9. On this appeal the Secretary of State contends that the judge' decision contained errors of law. The first error suggested by Mr Naith, who appeared for the Secretary of State (the respondent not appearing and not being represented), is that it was wrong in principle not to adjourn the hearing in circumstances where the parties had not appeared and there were disputed facts in issue. We do not accept that contention. The question of whether to grant an adjournment is a matter of discretion and it cannot be said that, in circumstances where neither party had attended and neither party had requested an adjournment, that it was wrong for the judge to have continued with the hearing. We doubt whether the Secretary of State would have complained that the matter was not adjourned if the decision had been in her favour. It is certainly not the case that a Tribunal judge must adjourn a hearing before determining on the evidence that the case should be decided against the Secretary of State.
10. Mr Naith's second contention was that the judge erred in law by finding against the Secretary of State in circumstances where the evidence put forward by the respondent had not been tested. Again, we see no merit in that contention. The evidence before the judge was admissible and he was entitled and obliged to determine the matter on the basis of his assessment of that evidence if he did not otherwise adjourn the case. The reason why evidence was not tested was because the Secretary of State did not appear to test it.

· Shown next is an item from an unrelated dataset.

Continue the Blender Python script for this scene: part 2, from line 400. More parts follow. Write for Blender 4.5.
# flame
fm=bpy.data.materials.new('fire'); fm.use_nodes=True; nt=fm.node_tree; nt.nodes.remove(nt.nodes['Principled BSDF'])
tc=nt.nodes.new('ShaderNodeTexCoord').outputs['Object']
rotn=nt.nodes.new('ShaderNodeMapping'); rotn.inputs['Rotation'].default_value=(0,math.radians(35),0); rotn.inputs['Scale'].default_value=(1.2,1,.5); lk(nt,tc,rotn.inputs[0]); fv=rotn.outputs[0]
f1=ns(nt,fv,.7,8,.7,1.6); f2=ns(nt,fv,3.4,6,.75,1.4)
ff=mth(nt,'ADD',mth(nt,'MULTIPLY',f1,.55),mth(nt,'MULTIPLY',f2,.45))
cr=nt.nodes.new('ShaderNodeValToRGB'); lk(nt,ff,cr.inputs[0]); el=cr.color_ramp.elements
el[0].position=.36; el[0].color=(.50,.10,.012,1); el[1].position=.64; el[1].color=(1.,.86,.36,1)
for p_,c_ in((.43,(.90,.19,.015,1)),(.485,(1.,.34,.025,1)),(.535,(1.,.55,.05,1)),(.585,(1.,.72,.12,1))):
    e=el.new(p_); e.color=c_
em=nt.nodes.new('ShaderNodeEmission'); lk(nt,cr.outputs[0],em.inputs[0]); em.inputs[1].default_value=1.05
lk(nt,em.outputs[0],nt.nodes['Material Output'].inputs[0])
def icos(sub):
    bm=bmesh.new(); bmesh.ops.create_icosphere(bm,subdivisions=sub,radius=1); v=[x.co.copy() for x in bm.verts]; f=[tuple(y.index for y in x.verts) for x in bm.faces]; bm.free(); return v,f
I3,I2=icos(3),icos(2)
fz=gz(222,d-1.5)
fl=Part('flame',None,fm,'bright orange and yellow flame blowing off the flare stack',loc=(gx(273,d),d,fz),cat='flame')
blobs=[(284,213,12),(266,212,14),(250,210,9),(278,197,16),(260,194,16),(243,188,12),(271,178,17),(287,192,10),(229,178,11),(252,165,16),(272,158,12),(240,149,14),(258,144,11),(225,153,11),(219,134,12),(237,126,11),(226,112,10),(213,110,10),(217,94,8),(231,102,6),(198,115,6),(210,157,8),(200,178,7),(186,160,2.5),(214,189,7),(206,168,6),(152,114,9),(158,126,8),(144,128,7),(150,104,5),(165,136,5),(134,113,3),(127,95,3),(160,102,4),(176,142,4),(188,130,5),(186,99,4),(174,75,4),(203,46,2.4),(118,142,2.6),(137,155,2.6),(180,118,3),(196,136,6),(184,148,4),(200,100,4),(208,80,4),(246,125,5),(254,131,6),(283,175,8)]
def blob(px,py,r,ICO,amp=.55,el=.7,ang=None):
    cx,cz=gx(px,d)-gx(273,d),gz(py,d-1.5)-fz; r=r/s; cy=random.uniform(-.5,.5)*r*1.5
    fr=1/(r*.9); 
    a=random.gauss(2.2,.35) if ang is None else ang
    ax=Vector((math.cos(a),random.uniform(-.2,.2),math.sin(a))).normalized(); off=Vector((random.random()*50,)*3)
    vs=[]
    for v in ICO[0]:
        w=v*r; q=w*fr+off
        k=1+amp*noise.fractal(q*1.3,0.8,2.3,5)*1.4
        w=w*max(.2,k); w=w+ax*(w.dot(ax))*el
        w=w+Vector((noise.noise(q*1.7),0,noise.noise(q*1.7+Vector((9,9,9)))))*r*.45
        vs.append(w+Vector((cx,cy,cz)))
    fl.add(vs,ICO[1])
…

Had the Secretary of State attended and argued that she had not been able to test the evidence because the respondent had not appeared, the matter might have been determined differently. But in the event the judge assessed the evidence before him as he was bound to do and we can see no error in his approach, nor in his decision.
Notice of Decision
11. In those circumstances this appeal is dismissed.
12. No anonymity direction is made.


Signed Date 18 November 2015

Mr Justice Phillips




TO THE RESPONDENT
FEE AWARD
The fee award made by the First-tier Judge stands.